The world changed drastically last year after Brexit and Trump's election, all while the Syrian conflict continues to escalate. In these bleak times the question of artistic political commitment urgently resurfaced. But, can art alone change the world? Arguably, the answer is no. And yet contemporary artists are not shying away from their deep ambivalence about our socio-economic situation.
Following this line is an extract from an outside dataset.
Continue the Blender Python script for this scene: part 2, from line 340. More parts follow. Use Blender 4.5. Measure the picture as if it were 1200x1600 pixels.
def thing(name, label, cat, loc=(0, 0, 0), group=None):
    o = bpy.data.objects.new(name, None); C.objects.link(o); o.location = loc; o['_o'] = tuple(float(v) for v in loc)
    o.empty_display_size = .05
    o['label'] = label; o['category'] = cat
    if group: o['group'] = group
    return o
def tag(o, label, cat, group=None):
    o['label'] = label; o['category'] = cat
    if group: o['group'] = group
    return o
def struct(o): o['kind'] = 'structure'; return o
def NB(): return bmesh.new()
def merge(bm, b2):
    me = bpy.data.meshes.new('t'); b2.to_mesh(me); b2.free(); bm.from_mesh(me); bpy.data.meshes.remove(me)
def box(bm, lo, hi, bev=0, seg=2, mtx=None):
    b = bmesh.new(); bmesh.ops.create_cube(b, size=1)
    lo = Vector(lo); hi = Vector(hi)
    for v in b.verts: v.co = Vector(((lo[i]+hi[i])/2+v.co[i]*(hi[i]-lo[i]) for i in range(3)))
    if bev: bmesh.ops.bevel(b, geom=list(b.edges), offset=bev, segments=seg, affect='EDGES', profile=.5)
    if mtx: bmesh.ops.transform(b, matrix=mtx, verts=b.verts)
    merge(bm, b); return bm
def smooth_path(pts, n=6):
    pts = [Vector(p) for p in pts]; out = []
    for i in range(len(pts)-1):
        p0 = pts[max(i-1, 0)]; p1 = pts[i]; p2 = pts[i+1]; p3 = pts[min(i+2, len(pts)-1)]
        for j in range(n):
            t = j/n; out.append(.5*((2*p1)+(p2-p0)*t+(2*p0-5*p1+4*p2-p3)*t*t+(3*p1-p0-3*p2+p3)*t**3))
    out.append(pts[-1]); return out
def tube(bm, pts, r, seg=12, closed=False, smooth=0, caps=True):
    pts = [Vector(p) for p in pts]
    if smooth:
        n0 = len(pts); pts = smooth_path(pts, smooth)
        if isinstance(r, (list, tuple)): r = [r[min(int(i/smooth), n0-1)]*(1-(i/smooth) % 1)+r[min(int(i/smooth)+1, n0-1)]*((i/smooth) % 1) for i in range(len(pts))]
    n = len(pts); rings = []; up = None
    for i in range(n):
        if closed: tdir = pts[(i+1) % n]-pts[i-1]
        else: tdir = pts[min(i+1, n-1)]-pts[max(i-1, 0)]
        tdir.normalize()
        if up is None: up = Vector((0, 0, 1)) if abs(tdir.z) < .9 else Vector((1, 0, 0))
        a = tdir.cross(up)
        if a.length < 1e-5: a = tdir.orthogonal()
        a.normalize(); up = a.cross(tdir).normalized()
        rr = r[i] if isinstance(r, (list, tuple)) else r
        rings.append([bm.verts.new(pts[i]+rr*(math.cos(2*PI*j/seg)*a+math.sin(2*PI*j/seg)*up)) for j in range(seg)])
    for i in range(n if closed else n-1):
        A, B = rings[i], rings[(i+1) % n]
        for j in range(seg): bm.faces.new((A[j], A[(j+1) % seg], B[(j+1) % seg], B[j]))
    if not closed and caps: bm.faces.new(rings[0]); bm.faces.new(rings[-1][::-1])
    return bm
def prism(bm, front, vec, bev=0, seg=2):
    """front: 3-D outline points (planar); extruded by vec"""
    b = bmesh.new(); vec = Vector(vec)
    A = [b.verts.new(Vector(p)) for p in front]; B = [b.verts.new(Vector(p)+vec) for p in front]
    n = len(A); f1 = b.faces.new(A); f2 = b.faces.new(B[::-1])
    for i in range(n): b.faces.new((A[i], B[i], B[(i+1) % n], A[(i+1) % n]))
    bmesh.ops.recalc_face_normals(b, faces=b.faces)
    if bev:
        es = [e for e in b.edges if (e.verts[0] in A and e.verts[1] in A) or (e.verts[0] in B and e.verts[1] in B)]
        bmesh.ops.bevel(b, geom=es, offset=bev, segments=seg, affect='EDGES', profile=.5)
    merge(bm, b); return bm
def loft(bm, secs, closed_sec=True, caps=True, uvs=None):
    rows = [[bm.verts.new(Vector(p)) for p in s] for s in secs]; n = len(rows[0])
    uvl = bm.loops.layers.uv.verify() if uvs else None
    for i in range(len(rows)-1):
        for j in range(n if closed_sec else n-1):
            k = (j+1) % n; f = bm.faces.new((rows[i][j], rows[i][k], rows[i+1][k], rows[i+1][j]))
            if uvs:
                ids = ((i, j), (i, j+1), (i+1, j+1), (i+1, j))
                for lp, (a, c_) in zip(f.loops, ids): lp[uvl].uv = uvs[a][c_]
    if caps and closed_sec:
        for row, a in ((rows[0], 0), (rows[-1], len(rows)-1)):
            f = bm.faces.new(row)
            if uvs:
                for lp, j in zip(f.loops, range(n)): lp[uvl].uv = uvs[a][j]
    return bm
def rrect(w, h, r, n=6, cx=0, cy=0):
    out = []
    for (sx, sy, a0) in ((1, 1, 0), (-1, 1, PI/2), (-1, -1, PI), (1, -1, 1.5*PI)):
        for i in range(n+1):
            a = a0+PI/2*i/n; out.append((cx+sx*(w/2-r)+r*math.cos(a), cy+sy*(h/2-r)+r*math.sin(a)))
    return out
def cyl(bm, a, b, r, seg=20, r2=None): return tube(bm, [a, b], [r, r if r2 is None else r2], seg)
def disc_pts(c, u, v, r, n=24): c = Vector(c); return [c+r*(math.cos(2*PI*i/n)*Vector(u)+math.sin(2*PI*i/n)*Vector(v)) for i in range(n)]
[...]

Six extraordinary artists come together for Eigen + Art's 2017 summer group show—Revolt—to explore the ambivalent and ambiguous relationship between aesthetics and social reality, power and democracy. These artists—Birgit Brenner, Stef Heidhues, Christine Hill, Lada Nakonechna, Ricarda Roggan and, the only men among them, Jörg Herold—refuse to drown in despair while recognizing disempowerment. Through their works, these artists navigate the problem of sustaining a critical moment of aesthetic experience without legitimising mass culture, mass production—or its supposed opposite—art for its own sake. Their shared medium is ambivalence.
Nowhere is this ambivalence most sharp than in Birgit Brenner's tension-laden cardboard structures. In her arousing assemblages, she manages to get under our skin pointing straight to the exact source of discomfort.
The politically-active artist from Ukraine, Lada Nakonechna, presents two works that questions the use and abuse of language and people in advancing political goals. In Negotiation Table, photographs of journalists that were violently beaten, imprisoned, and punished as "traitors" during the Maidan political upheaval of 2013-14 appear to us like pawns in a political game.
Tensions and ambiguities of representation are central in Stef Heidhues's ceramic helmets which uses the material in an unexpected way.
Revolt's main progeny—Revolution—too has been cheapened, striped, and divorced from its original meaning. And that's not the only takeaway from Christine Hill's Revolution Fleamarket.
Meanwhile, Ricarda Roggan's conceptual photos of GDR-era voting booth furniture, meticulously recreated in the position in which they were found in an abandoned room, are far from nostalgic or romantic.
Similarly, Jörg Herold questions the power of workerist propaganda in the GDR. In his 1985 film he throws us back into the twilight of Eastern European communism and the moments own ambivalence of workerist propaganda—which appear as an absurdity in the absence of freedom of speech.
Because these artists have not been conscripted to restructure the meaning of Revolt—they do not subject us to propagandistic or nihilistic messages. When joined under Revolt's banner, however, these artworks expose revolt's own self-conflicting history and meanings. They thus reveal artists' own ambivalence towards Revolt. A sharp note to strike in the year that marks both the 100th anniversary of the Russian Revolution and the inauguration of Trump's presidency.